Com o deslizamento, havia receio que a sobrecarga provocada pelas ocupações acima da encosta e a continuidade das chuvas ocasionassem um novo acidente, provocando a destruição dos casarões da Rua da Conceição da Praia.
As fachadas das casas construídas em uma vila interna impediram o avanço do deslizamento sobre as edificações localizadas na Rua da Conceição da Praia.
Dado o risco, foi autorizada a realização da demolição das fachadas dos imóveis nº 63/63ª e do imóvel de nº 65, únicos remanescentes no trecho com características arquitetônicas de suas fachadas ainda aparentes, em que pesasse o elevado grau de deterioração.
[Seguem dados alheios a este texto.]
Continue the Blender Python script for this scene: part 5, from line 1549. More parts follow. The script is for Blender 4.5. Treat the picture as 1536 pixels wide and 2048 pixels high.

Imóveis demolidos na Ladeira da Preguiça
As setas amarelas mostram como se deu o arruinamento, em “efeito dominó”. Em vermelho, o imóvel onde houve uma vítima fatal. O primeiro imóvel, de número 07, era uma ruína, tendo se perdido completamente. O segundo não possuía cobertura. Apenas o térreo era ocupado, mas não havia ninguém no momento. Foi completamente destruído, restando apenas escombros e parte da fachada frontal, que não resistiu à retirada dos escombros.